In an update on its website, the PTA said the feature screens – designed by the team working on the station’s public art – were a solution that “balances the physical constraints created by existing service infrastructure, security requirements and some community member’s concerns about the visual amenity of the car park”.

Local Melanie Gompertz said residents remain unconvinced.

“The community is unhappy with the comedy fence,” she said.

“It is too small and is the cheapest, nastiest one that they could have installed.

“We were meant to be working together on the ideas for the boundary fencing, but this has clearly been ignored,” she said.

“The PTA and State Government could have made a real difference here and recognised that this station has been retro fitted into our community.

“The plants are tiny and will never grow into any barrier that will screen anything out.”

Cockburn MLA Fran Logan said residents were led to believe perforated steel fencing would be installed “right the way along the Lauderdale Drive side of the car park with limestone piers in between the panels”.

“Now the panels are only at the end of each cross street. This indicates that the PTA has chosen the cheapest option they could find,” he said.

PTA spokesman David Hynes argued the agency had worked collaboratively with the community, reiterating the proposed fencing balances the desires of the local residents and the wider community with the security and operational needs of the PTA.

“While there are no houses facing Lauderdale Drive – all properties adjacent to the car park come off side roads and do not face the car park directly – the PTA took on board resident’s concerns about initial plans for the fence,” he said.

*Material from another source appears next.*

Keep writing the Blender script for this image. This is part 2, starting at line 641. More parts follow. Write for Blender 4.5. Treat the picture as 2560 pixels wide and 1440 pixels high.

“To balance the planning requirements for this fencing with the feedback of residents, we engaged the artists who were already developing a screen for the station itself, to create a complementary fencing design.

“We also doubled the original landscaping for the site, and will be planting a tree every 6m along the fence line.

“When fully mature, in a few years’ time, these trees will have a 6m wide canopy.”

The City of Cockburn’s planning and development services director Daniel Arndt said the PTA’s proposal was a good outcome.“The City considers that the steel screens will provide an aesthetic backdrop at the end of each of the streets, until the trees and the landscaping becomes more established,” he said.